Broad and Alien is the World was a reading selection of my classic book club. I did a bit of research on the web to try to put the book into the context of its time. Alegría intended to focus attention on the ill treatment of the Indians of Peru. But the political intent of the book was readily apparent even without knowing the context, for some of the characters seemed like caricatures.

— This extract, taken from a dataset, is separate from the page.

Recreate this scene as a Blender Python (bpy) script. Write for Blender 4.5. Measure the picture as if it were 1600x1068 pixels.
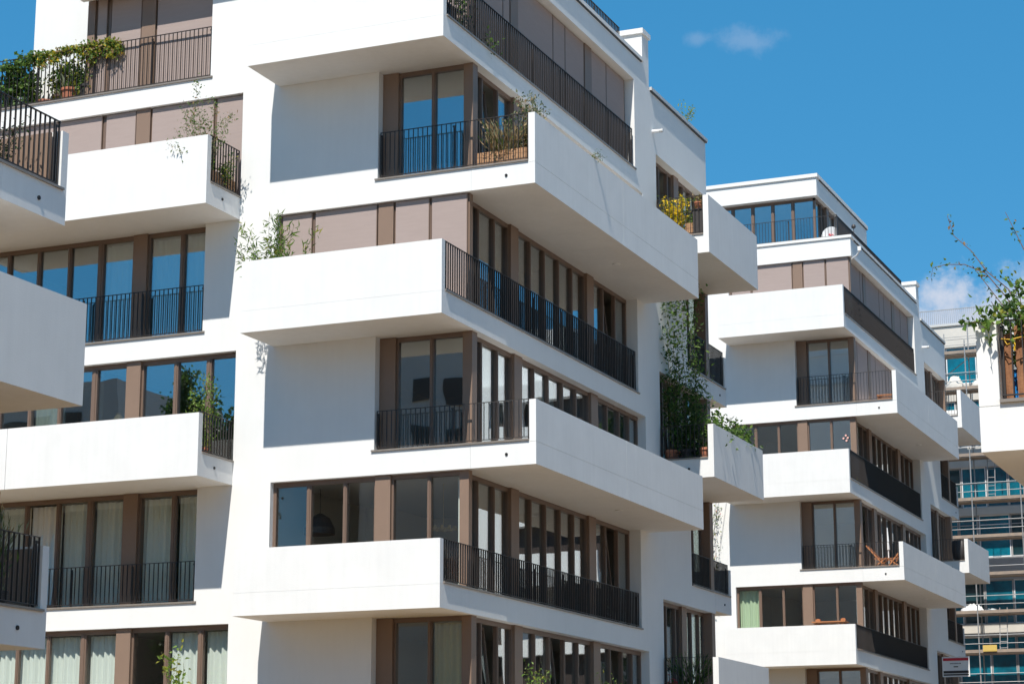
import bpy, math, random
from mathutils import Vector, Matrix
random.seed(7)
R = math.radians
for o in list(bpy.data.objects):
    bpy.data.objects.remove(o)
SC = bpy.context.scene
COL = SC.collection

# ------------------------------------------------------------------ camera
CF, CYAW, CPITCH, CROLL = 3281.2964, -0.4014, 0.2217, -0.0014
CPOS = Vector((17.6404, -39.3335, -4.0305))
cy_, sy_, cp_, sp_ = math.cos(CYAW), math.sin(CYAW), math.cos(CPITCH), math.sin(CPITCH)
fwd = Vector((sy_ * cp_, cy_ * cp_, sp_))
rgt = Vector((cy_, -sy_, 0))
upv = rgt.cross(fwd)
r2 = rgt * math.cos(CROLL) + upv * math.sin(CROLL)
u2 = upv * math.cos(CROLL) - rgt * math.sin(CROLL)
cd = bpy.data.cameras.new('camera')
cd.sensor_width = 36; cd.lens = 36 * CF / 1600; cd.clip_start = 0.5; cd.clip_end = 3000
cam = bpy.data.objects.new('camera', cd); COL.objects.link(cam)
cam.matrix_world = Matrix(((r2.x, u2.x, -fwd.x, CPOS.x), (r2.y, u2.y, -fwd.y, CPOS.y),
                           (r2.z, u2.z, -fwd.z, CPOS.z), (0, 0, 0, 1)))
SC.camera = cam

# ------------------------------------------------------------------ sun, sky, exposure
SUNV = Vector((0.20, -1.46, 2.235)).normalized()          # towards the sun
sl = bpy.data.lights.new('sun', 'SUN'); sl.energy = 5.0; sl.angle = R(0.53); sl.color = (1, 0.95, 0.865)
sun = bpy.data.objects.new('sun', sl); COL.objects.link(sun)
sun.rotation_euler = SUNV.to_track_quat('Z', 'Y').to_euler(); sun.location = (0, -60, 80)
elev = math.asin(SUNV.z); azim = math.atan2(SUNV.x, SUNV.y)
W = bpy.data.worlds.new('World'); SC.world = W; W.use_nodes = True
nt = W.node_tree; nt.nodes.clear()
def N(tree, t, **k):
    n = tree.nodes.new(t)
    for a, b in k.items():
        setattr(n, a, b)
    return n
out = N(nt, 'ShaderNodeOutputWorld'); bg = N(nt, 'ShaderNodeBackground')
sky = N(nt, 'ShaderNodeTexSky', sky_type='NISHITA', sun_disc=False, sun_elevation=elev, sun_rotation=azim,
        altitude=300, air_density=1.0, dust_density=0.1, ozone_density=2.6)
hs = N(nt, 'ShaderNodeHueSaturation'); hs.inputs['Hue'].default_value = 0.488
hs.inputs['Saturation'].default_value = 1.42; hs.inputs['Value'].default_value = 1.0
nt.links.new(sky.outputs[0], hs.inputs['Color'])
def pdir(px, py):
    return (fwd + r2 * ((px - 800) / CF) - u2 * ((py - 534) / CF)).normalized()
tc = N(nt, 'ShaderNodeTexCoord')
even = N(nt, 'ShaderNodeMix', data_type='RGBA'); even.inputs[0].default_value = 0.42
nt.links.new(hs.outputs[0], even.inputs[6]); even.inputs[7].default_value = (0.93, 3.95, 7.65, 1)
last = even.outputs[2]
noise = N(nt, 'ShaderNodeTexNoise'); noise.inputs['Scale'].default_value = 46
noise.inputs['Detail'].default_value = 8; noise.inputs['Roughness'].default_value = 0.6
nt.links.new(tc.outputs['Generated'], noise.inputs['Vector'])
def vmath(op, a, b=None):
    n = N(nt, 'ShaderNodeVectorMath', operation=op)
    nt.links.new(a, n.inputs[0])
    if b is not None:
        if hasattr(b, 'links'): nt.links.new(b, n.inputs[1])
        else: n.inputs[1].default_value = b
    return n
def fm(op, a, b):
    n = N(nt, 'ShaderNodeMath', operation=op)
    for i, v in enumerate((a, b)):
        if hasattr(v, 'links'): nt.links.new(v, n.inputs[i])
        else: n.inputs[i].default_value = v
    return n.outputs[0]
def cloud(dirv, sx, sz, strength, thr, colr):
    """a small cloud round one compass direction and height of the sky"""
    global last
    d = vmath('SUBTRACT', tc.outputs['Generated'], tuple(dirv)).outputs[0]
    h = Vector((dirv.y, -dirv.x, 0)).normalized()
    a = fm('DIVIDE', vmath('DOT_PRODUCT', d, tuple(h)).outputs['Value'], sx)
    b = fm('DIVIDE', vmath('DOT_PRODUCT', d, (0, 0, 1)).outputs['Value'], sz)
    rr = fm('SQRT', fm('ADD', fm('MULTIPLY', a, a), fm('MULTIPLY', b, b)), 0)
    m = fm('SUBTRACT', 1.0, rr)
    m = fm('ADD', m, fm('MULTIPLY', fm('SUBTRACT', noise.outputs['Fac'], 0.5), 2.2))
    mr = N(nt, 'ShaderNodeMapRange', interpolation_type='SMOOTHSTEP')
    nt.links.new(m, mr.inputs[0]); mr.inputs[1].default_value = thr; mr.inputs[2].default_value = thr + 0.75
    mr.inputs[3].default_value = 0; mr.inputs[4].default_value = strength
    mx = N(nt, 'ShaderNodeMix', data_type='RGBA')
    nt.links.new(mr.outputs[0], mx.inputs[0]); nt.links.new(last, mx.inputs[6]); mx.inputs[7].default_value = colr
    last = mx.outputs[2]
CLC = (6.0, 6.5, 7.6, 1)
cloud(pdir(1175, 66), 0.030, 0.012, 0.20, 0.30, CLC)
cloud(pdir(1090, 62), 0.008, 0.005, 0.16, 0.2, CLC)
cloud(pdir(1495, 540), 0.058, 0.030, 0.8, -0.02, CLC)
cloud(pdir(1610, 490), 0.045, 0.026, 0.9, 0.0, CLC)
nt.links.new(last, bg.inputs[0]); bg.inputs[1].default_value = 0.086
nt.links.new(bg.outputs[0], out.inputs[0])
vs = SC.view_settings
vs.view_transform = 'Standard'; vs.look = 'None'; vs.gamma = 1; vs.exposure = 0.32
vs.use_curve_mapping = False
SC.cycles.max_bounces = 10; SC.cycles.transparent_max_bounces = 12; SC.cycles.diffuse_bounces = 5
SC.cycles.glossy_bounces = 5; SC.cycles.caustics_reflective = False; SC.cycles.caustics_refractive = False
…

We found the writing somewhat stilted but agreed that this may have been due to the translator. One of our group has retained enough of his high school Spanish to be able to point out sentences that in English are bland but in Spanish are flowing and alliterative. As best we can tell, this book has only been translated once, by Harriet de Onís. How would the book fare in the hands of a different translator? (On the web I found an article originally published in 1977 that includes a comment on the role of Harriet de Onís in the decision to publish this book in English. The attitude of the time seems to have been to translate “relevant” literature as opposed to “modern” literature.)

Although no one else in the group was bothered, I personally found the time line of the book confusing, with current events interspersed with flashbacks to events long past. As best I can tell, the main action of the book takes place from about 1920 to 1925, with flashbacks to at least 16 years earlier. To me, these were signs of a disorganized plot. But another member of the group saw these jumps not as flashbacks but as literary renditions of the phrase “tell us a story,” with Alegría doing with this novel the same thing the village storyteller did--interspersing stories with the main action of the book.

We all found greater immediacy in the last half of the book, when main character Rosendo Maqui is imprisoned on false charges. Since author Ciro Alegría was himself twice imprisoned for political reasons, the emotional impact of his own experience seems to be shining through in this part of the book.

All of us were taken with the depictions of Indians living close to the earth and its seasons. The view is idealized, of course, even though this idealization is tempered with scenes of the disasters that nature can inflict, such as a lightening storm over the mountain village. And, toward the end of the book, in a step away from this idealized view, Alegría shows how rational thought must overcome the villagers' superstitions in order for improvements to be made to the fields and houses.

SPOILERS
We all found the book depressing throughout. For me, there was one passage that seems to summarize the author's entire point of view. In this passage, an Indian named Honorio has been released from jail and goes home to find everyone gone and the houses burned. “He looked at the ashes of his pitiful cabin and said to himself: 'They must have left. There's no reason why they should all die.' When the heart is determined to hope it is blind.”

And none of us liked the ending: everybody we rooted for died. We would cheerfully have chopped out Part V and ended the book while the surviving Indians were rebuilding their lives. But I guess that would have softened Alegría 's hammer blows at the ranchers, politicians, military, and government who all conspired to treat the Indians as beasts of burden.